The drug epidemic now impacts the workforce shrinking the available pool of potential workers. My new favorite news site is Axios. The site is growing rapidly and offers skilled reporting, short bites with links (often to “competitors”), and a smart context. It includes not only political news but also specialized reporting on media, the future of work, energy, and more.

Steve LeVine writes a weekly Future of Work newsletter.  He wrote something a week or two ago to which I responded with some local observations. Most of these national reporters, and LeVine also works for a Think Tank in Washington, look at aggregate statistics and have little knowledge of life east of the Appalachians. So I told him that out here in the boondocks of Ohio there are many available jobs but that they cannot be filled because the remaining applicants can’t pass the first important test–the drug test.

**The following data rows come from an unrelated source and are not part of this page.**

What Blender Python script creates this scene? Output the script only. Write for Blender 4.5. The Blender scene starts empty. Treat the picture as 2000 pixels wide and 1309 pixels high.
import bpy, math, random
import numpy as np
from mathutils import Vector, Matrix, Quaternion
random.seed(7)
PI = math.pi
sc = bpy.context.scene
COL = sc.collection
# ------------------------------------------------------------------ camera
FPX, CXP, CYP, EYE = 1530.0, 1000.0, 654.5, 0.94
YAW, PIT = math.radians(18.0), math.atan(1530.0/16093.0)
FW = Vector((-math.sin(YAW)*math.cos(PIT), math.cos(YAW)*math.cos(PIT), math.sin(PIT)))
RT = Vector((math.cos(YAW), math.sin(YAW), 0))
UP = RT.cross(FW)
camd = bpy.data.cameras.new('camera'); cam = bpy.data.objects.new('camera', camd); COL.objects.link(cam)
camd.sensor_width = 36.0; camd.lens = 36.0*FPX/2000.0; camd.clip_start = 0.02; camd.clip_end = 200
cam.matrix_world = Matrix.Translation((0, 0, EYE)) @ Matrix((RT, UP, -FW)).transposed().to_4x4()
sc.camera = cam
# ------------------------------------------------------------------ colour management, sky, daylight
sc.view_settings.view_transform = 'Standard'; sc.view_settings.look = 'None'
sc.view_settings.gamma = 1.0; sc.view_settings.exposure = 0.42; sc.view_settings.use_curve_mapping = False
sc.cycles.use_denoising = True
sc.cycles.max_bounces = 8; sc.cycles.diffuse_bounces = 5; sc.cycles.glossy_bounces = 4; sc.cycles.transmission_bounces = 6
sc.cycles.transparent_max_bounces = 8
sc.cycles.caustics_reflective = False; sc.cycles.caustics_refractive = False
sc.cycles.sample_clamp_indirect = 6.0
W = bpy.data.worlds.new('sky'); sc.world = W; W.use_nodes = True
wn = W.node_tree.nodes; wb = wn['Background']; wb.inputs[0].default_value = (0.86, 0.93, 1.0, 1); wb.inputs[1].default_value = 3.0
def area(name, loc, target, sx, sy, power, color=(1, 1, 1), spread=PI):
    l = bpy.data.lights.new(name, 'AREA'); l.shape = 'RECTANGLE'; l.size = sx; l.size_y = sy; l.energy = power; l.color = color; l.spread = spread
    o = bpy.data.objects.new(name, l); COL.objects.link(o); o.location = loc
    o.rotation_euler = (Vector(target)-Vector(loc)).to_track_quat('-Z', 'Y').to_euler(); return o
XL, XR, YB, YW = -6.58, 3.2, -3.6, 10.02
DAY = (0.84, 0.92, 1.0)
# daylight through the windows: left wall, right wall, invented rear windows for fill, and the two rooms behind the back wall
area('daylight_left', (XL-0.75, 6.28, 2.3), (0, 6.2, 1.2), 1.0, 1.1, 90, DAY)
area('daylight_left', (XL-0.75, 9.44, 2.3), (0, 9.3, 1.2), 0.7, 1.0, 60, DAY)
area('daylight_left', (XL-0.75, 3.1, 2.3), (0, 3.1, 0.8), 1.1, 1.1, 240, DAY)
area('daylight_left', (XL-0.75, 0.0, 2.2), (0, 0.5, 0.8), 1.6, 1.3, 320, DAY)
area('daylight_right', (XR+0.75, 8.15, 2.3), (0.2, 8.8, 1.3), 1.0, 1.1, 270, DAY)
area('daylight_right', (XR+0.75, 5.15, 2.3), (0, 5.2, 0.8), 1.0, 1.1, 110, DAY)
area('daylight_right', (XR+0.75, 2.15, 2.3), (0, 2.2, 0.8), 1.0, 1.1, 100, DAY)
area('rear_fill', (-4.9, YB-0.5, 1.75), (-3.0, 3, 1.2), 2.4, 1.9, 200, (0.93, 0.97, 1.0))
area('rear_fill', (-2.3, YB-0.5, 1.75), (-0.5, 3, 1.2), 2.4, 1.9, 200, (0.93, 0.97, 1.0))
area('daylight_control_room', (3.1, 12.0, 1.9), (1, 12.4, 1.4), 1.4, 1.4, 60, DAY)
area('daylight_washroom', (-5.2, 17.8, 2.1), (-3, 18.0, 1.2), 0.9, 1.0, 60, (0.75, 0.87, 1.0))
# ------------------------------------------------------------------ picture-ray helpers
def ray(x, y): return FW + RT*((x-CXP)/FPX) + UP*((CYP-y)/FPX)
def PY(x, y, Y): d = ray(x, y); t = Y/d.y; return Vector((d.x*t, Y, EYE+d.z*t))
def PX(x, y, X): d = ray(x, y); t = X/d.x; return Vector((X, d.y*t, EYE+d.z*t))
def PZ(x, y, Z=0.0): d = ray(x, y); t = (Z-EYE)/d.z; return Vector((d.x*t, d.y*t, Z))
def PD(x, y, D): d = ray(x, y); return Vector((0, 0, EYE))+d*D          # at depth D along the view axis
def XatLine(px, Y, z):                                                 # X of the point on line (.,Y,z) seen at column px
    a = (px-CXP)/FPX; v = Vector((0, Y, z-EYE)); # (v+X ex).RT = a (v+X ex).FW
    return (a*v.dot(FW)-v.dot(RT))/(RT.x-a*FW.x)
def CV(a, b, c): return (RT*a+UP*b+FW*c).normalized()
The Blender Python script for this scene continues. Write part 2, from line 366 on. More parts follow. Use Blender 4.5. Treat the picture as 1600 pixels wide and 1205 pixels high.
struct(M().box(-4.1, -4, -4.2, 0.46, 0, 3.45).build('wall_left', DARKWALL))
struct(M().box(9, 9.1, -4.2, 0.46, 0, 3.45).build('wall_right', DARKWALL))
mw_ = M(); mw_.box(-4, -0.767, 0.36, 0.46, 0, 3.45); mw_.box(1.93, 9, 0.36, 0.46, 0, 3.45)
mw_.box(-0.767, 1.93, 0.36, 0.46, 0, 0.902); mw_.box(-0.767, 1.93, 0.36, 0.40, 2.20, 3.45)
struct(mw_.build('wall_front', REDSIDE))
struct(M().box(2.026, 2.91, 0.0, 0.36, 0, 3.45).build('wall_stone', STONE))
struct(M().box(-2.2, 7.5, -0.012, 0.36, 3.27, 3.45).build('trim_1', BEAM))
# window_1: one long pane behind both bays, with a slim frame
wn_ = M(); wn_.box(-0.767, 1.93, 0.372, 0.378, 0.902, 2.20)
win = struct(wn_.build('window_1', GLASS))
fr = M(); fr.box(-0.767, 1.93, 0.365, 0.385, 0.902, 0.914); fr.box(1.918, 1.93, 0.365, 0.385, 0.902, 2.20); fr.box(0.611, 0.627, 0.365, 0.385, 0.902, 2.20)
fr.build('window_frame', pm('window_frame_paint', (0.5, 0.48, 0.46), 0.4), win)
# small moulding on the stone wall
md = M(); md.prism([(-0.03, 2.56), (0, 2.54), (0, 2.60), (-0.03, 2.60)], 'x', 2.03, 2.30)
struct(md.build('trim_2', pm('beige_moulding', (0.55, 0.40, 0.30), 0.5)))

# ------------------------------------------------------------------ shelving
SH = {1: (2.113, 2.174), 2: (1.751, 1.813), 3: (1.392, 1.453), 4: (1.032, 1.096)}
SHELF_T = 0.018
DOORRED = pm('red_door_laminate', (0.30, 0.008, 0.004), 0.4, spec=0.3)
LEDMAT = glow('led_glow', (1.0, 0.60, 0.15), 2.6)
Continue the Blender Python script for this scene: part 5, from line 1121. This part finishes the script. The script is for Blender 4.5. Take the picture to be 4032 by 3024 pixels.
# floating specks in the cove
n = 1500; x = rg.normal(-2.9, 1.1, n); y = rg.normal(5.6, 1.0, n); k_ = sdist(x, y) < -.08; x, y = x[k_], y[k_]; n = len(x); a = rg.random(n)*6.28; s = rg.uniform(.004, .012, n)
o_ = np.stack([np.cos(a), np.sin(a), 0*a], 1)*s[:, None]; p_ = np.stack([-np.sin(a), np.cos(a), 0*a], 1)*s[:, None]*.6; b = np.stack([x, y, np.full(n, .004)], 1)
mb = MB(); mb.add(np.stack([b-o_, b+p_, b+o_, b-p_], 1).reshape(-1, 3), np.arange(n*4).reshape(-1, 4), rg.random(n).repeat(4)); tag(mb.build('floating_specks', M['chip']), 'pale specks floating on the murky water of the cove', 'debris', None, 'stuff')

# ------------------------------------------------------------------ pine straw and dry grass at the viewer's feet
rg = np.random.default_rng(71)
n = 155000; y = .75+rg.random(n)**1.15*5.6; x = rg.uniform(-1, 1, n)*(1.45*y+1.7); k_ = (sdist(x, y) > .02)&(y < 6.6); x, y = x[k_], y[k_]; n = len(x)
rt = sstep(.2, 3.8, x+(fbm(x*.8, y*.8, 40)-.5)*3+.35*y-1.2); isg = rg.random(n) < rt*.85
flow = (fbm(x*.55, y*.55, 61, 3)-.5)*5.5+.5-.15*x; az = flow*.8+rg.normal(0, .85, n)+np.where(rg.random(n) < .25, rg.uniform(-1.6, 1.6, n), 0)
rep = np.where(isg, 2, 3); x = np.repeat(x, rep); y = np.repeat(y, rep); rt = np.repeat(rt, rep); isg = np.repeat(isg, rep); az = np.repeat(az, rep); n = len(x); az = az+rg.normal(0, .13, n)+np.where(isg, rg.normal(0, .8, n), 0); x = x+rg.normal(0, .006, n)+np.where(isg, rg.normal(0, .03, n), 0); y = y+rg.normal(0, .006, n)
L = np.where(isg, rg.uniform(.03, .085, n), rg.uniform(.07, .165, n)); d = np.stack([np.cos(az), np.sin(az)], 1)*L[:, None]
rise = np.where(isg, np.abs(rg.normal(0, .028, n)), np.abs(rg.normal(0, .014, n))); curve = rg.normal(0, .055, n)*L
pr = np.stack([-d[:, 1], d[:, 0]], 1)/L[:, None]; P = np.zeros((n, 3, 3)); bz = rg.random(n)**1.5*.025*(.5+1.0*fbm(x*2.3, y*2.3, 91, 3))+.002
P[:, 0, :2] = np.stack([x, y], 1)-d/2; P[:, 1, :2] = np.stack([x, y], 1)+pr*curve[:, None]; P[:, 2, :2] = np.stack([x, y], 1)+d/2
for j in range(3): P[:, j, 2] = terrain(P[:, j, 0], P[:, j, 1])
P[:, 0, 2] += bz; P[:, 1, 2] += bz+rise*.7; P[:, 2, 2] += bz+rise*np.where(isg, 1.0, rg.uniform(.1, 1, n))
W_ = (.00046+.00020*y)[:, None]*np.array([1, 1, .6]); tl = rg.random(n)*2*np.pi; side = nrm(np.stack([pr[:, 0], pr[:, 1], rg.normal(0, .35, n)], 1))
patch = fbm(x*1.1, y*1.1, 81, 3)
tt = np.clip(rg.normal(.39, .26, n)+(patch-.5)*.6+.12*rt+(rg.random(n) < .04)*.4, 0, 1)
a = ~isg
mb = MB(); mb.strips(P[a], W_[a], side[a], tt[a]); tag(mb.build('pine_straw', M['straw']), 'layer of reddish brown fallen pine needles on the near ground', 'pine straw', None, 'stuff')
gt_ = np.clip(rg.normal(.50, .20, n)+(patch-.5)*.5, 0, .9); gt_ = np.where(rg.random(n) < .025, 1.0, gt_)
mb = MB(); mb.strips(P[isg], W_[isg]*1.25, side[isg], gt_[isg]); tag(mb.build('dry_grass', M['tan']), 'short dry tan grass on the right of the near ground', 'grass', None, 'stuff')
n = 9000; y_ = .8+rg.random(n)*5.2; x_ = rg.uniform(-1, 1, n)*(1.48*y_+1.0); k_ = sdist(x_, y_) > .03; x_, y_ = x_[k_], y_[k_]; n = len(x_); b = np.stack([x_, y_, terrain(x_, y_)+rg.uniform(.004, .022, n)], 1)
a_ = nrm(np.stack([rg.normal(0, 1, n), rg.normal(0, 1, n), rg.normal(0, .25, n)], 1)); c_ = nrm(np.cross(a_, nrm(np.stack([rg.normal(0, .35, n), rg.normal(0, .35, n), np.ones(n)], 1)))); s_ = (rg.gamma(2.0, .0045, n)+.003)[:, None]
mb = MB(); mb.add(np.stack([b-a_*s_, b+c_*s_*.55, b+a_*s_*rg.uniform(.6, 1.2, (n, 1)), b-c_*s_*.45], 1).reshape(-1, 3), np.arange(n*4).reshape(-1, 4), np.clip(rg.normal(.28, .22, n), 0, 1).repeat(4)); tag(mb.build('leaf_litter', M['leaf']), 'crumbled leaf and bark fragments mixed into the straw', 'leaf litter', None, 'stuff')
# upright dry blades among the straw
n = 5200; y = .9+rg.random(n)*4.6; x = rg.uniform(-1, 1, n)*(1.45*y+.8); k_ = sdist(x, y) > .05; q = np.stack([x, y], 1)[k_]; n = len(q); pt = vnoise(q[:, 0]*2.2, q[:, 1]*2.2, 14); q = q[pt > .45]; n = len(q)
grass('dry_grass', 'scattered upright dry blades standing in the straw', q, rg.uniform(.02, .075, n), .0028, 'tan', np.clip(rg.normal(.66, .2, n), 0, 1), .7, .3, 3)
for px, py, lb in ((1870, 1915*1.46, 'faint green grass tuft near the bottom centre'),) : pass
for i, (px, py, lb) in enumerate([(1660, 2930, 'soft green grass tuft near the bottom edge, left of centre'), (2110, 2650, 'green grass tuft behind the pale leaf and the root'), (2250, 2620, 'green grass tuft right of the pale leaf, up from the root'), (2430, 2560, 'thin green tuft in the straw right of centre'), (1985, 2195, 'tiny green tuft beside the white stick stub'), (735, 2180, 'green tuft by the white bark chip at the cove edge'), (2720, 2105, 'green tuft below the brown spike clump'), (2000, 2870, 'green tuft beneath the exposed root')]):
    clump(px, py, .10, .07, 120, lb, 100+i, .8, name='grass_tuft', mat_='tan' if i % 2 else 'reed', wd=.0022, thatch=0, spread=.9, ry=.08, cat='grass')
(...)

Turns out there exist statistics for this phenomenon. Check out the link for more.

Important point: We all need to be finding ways to entice millennials and the following generation (whatever marketers call it) into manufacturing, engineering, and industry. But in our local communities, what can we do outside of work to help people in need to reach programs to get off drugs? This is a crucial society need.

LeVine also spotted a trend–American working class people are no longer mobile. People in this country have moved from place-to-place for jobs since the beginning. Several trends are converging to slow that mobility.

Important point: If you are planning new facilities, keep in mind that there may be an available workforce in many locations you may not have expected.